Cpt. Phillip Smith was flying a CAP in poor weather on Sept. 20th, 1965, when his navigation system failed. He strayed over Hainan island and was shot down by two MIG-19’s and became a POW in the hands of the Chinese.

By the way, F-102’s first arrived in Southeast Asia in August, 1961, when four of them from the 509th FIS were deployed to Thailand. They were finally pulled from the area in 1971, and by that time 14 aircraft had been lost–one to a MIG.

The above information is from the book, “Vietnam Air Losses,” It almost reads like a dictionary but is very interesting and informative.

I am lucky to live close to McClellan Air Museum in Sacramento, CA, which-since they recently obtained a F-106-has an example of each of the production “Century Series.”

Mark

OK, now I got bagged by using my memory and writing these posts like I was telling dirty stories in a smoky bar. That’s what you get, and there’s no excuse. However, I can’t remember ever hearing of Dueces flying north of the DMZ, and they weren’t being flown by the guard yet in 1961, so that’s why I had that little voice telling me “Thailand” in the an earlier Post. I’d like to get a history of that type’s deployment, if there is one that is reasonably objective, or if one exists at all. If anyone sees such a thing, pls pass on the info to me. thnx.
Tom

The first F-102’s left Clark Air Base, Philippines, for deployment to Viet Nam in March 1962. They were attatched to Tan Son Nhut Air Base in Vietnam. Their primary job was to stand alert against the posibility of NVAF IL-28 light bombers crossing the DMZ and heading south. Using a six week rotation of aircraft and crews the Deuce remained at TSN for a year. In March 1963, no notice deployments kept the Deuce at Tan Son Nhut and Da Nang Air Base. By 1966 twelve aircraft were assigned to Vietnam for air defence of South Vietnam. They were evenly split between Da Nang and Bien Hoa. Ten were stationed in Thailand, six at Udorn and four at Don Muang. The last F-102 was pulled out of SEA in December 1969.

They were all used for air defence alert and some even escorted B-52’s on Arc LIght missions. All escort missions were south of the DMZ and the F-102 never penetrated North Vietnam air space. Some were used as combat air patrols for incoming VIP flights. None were lost in air to air combat and none had any intercepts. They were not used in the air to ground roll, only air defence, escort, or CAP missions.

Six were destroyed in Vietnam and Thailand during rocket attacks or crashes. Four in one night, from a rocket attack, at Bien Hoa. One crashed at Tan Son Nhut on landing when it suffered a blown tire. One at Udorn with an engine fire after take off. One TF-102A crashed at Clark AB on landing after returning from a deployment from Vietnam. Cause was unknown.

Hi Berny,

Thanks for all the information! What better source than a crew chief on the F-102.

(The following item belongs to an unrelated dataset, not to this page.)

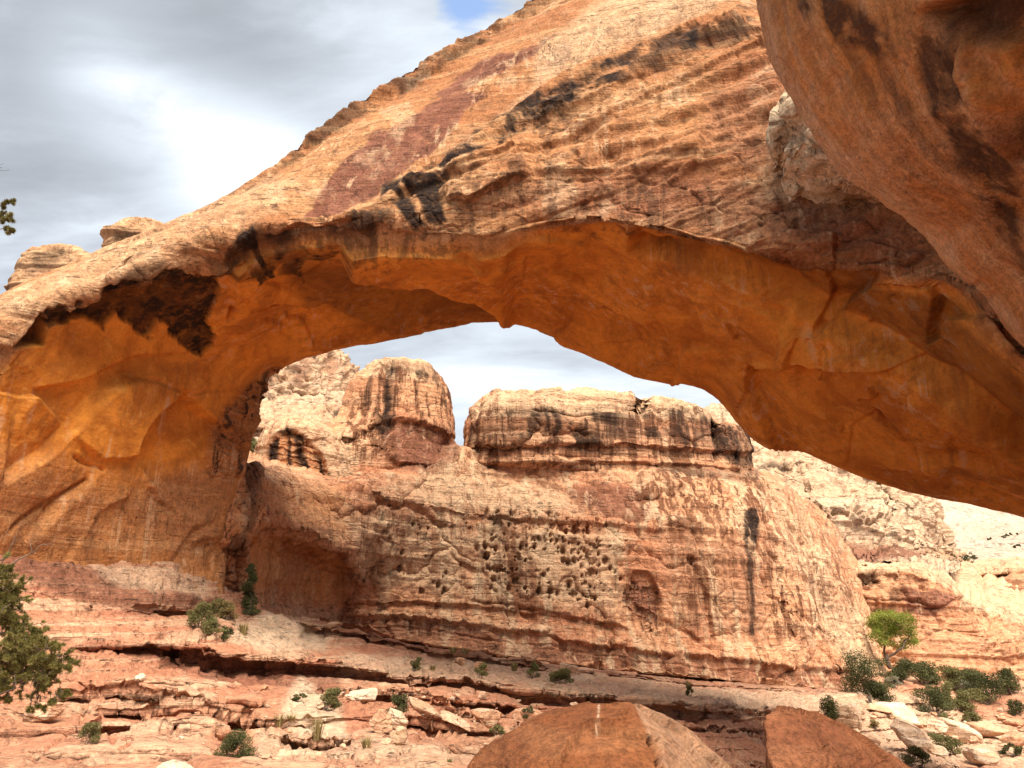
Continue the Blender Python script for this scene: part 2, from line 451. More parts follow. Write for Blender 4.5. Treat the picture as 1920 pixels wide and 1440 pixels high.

As I mentioned in my earlier post, I was reguritating information from a book, which I rapidly scanned through in hopes of getting some facts regarding dates and losses. I might easily have misread parts in my haste, so I don’t want anyone automatically assuming that the book’s author was incorrect. The book’s of interest to me mainly because it briefly discusses my father’s C-123 crash.

Anyway you cut it, I agree with you that the F-102 was a great plane. A lot of that credit has to go to you and the other crew chiefs who kept them flying.

I might just have to go to McClellan soon and take another, closer look at the F-102 there to admire it more closely[:)].